» Short problem
Starting at the line that has "Continue the Blender" and stopping after the line that has "(p1.x, p1.y, p1.z))", reproduce the listing below exactly; omit everything else.

(Entries from a dataset)
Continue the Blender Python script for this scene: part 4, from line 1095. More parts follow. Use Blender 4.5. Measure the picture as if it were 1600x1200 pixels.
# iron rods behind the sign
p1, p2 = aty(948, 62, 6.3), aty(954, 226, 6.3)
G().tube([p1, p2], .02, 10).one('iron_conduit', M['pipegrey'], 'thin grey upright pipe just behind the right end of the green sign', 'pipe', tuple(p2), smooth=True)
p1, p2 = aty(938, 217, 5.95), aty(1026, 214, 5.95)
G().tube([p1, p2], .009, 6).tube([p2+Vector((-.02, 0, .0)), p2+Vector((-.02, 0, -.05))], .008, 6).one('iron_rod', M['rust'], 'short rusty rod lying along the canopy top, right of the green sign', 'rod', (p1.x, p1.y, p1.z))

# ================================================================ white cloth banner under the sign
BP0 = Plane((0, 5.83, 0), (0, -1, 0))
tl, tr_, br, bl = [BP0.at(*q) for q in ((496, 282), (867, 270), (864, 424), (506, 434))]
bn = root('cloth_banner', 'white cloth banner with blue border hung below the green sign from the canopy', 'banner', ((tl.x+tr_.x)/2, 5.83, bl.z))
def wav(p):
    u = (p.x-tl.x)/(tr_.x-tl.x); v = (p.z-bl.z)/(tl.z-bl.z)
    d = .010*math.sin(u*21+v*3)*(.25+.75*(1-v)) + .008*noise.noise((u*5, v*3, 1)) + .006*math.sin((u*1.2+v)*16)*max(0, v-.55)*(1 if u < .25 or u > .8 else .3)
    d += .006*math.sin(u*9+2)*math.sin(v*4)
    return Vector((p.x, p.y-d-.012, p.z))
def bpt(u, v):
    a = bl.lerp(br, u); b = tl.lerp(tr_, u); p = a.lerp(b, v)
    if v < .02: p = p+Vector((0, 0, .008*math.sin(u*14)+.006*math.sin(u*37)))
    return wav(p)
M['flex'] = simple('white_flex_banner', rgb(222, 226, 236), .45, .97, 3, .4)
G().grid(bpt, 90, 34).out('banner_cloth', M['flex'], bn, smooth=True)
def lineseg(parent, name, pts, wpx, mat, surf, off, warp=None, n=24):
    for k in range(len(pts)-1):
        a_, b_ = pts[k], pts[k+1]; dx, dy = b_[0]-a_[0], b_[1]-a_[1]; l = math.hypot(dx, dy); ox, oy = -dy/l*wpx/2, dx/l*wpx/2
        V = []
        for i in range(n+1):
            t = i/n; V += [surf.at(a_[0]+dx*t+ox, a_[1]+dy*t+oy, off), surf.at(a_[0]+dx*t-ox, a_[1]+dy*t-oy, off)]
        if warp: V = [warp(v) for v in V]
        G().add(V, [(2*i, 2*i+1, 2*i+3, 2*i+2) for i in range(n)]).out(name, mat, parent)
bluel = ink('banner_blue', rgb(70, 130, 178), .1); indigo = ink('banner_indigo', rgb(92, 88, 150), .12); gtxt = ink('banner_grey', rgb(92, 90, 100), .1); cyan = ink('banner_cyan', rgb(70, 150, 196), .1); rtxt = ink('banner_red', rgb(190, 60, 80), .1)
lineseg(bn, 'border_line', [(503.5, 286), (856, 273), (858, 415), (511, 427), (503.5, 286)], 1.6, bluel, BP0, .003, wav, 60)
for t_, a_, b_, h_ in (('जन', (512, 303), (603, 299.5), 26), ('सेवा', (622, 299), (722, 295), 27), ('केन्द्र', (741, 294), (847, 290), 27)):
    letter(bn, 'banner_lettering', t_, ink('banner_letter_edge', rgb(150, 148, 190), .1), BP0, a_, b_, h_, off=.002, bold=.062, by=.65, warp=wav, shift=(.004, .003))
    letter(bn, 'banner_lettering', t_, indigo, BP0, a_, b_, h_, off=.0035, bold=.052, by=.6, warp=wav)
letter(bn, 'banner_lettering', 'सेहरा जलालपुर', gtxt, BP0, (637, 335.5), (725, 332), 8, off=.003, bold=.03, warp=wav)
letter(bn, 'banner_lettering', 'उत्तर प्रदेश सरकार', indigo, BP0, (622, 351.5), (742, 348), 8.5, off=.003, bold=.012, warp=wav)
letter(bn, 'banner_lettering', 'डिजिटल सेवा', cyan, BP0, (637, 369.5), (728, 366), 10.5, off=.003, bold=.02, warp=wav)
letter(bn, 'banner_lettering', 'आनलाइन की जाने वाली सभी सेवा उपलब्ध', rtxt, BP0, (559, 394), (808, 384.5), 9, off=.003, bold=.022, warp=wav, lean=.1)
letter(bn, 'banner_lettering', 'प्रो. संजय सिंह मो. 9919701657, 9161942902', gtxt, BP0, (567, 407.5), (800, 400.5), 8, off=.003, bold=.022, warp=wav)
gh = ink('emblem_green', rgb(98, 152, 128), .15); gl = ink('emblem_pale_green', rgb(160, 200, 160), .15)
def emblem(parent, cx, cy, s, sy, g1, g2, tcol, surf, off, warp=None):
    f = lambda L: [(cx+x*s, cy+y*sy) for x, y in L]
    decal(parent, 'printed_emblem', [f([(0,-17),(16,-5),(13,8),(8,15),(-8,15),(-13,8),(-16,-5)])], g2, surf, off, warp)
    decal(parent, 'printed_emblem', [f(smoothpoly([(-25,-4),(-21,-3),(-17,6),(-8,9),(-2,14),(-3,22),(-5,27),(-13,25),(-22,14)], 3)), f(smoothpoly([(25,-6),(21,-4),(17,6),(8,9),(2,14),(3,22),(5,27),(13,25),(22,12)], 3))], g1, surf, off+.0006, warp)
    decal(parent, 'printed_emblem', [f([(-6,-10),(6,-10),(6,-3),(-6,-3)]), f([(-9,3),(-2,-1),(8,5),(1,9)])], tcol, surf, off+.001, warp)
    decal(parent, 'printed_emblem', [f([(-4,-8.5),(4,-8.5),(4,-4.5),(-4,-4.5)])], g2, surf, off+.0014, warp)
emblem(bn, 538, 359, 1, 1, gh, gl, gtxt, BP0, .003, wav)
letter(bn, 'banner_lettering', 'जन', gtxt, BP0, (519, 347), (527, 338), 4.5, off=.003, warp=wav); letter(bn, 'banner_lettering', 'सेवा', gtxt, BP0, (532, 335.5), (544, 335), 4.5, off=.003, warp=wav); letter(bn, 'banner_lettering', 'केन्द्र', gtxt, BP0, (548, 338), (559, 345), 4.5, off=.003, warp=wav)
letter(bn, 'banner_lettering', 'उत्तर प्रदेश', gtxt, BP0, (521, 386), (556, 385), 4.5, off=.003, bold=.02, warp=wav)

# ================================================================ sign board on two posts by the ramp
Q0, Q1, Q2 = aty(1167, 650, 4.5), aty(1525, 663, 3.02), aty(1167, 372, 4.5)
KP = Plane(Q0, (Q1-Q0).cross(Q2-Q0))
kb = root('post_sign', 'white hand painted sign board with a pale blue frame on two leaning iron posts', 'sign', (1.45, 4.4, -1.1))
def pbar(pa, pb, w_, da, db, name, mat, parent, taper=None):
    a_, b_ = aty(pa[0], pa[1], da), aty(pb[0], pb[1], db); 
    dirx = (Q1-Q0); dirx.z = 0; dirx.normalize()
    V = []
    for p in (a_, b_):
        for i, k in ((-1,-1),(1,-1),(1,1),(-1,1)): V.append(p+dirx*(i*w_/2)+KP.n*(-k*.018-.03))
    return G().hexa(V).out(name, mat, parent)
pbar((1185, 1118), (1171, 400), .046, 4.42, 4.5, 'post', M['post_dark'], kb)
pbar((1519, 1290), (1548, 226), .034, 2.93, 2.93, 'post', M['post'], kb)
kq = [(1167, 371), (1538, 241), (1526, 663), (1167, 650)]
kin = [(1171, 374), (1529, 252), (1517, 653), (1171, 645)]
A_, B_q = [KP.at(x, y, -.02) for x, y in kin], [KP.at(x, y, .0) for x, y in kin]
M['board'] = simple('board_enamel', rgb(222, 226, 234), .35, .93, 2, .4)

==

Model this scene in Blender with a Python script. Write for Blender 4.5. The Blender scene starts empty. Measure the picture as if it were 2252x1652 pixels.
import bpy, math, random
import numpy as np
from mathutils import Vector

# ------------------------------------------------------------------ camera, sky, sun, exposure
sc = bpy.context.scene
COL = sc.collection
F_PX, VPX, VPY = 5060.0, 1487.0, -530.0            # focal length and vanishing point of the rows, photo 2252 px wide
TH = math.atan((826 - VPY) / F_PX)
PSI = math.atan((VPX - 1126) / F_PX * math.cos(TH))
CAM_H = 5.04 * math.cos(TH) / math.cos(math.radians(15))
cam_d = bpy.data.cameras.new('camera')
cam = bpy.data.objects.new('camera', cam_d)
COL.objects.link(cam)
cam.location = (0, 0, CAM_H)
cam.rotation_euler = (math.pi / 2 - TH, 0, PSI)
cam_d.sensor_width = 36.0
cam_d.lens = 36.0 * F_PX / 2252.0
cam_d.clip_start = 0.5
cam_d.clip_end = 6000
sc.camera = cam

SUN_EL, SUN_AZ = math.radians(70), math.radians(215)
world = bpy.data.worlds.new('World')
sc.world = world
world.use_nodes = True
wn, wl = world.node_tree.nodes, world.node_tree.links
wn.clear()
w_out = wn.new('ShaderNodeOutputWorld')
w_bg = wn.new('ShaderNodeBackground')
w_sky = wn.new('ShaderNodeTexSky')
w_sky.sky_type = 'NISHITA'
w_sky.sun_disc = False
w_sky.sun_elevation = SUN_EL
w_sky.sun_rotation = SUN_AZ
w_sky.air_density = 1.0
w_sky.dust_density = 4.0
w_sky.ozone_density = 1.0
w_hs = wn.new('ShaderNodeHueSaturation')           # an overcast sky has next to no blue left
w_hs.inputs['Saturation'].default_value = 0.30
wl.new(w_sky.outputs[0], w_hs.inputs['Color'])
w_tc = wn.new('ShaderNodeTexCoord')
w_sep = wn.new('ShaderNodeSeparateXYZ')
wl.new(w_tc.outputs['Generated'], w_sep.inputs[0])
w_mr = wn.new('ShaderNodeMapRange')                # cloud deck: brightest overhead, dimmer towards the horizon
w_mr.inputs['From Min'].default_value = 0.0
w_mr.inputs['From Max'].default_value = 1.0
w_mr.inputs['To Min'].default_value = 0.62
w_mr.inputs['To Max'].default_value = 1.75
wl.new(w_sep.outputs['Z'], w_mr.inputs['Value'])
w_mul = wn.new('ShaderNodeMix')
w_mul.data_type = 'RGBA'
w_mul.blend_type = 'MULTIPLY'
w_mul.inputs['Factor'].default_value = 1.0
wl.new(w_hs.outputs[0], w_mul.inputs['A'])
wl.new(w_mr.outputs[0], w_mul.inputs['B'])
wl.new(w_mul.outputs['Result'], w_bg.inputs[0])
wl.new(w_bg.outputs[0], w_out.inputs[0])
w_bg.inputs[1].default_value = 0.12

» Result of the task
Continue the Blender Python script for this scene: part 4, from line 1095. More parts follow. Use Blender 4.5. Measure the picture as if it were 1600x1200 pixels.
# iron rods behind the sign
p1, p2 = aty(948, 62, 6.3), aty(954, 226, 6.3)
G().tube([p1, p2], .02, 10).one('iron_conduit', M['pipegrey'], 'thin grey upright pipe just behind the right end of the green sign', 'pipe', tuple(p2), smooth=True)
p1, p2 = aty(938, 217, 5.95), aty(1026, 214, 5.95)
G().tube([p1, p2], .009, 6).tube([p2+Vector((-.02, 0, .0)), p2+Vector((-.02, 0, -.05))], .008, 6).one('iron_rod', M['rust'], 'short rusty rod lying along the canopy top, right of the green sign', 'rod', (p1.x, p1.y, p1.z))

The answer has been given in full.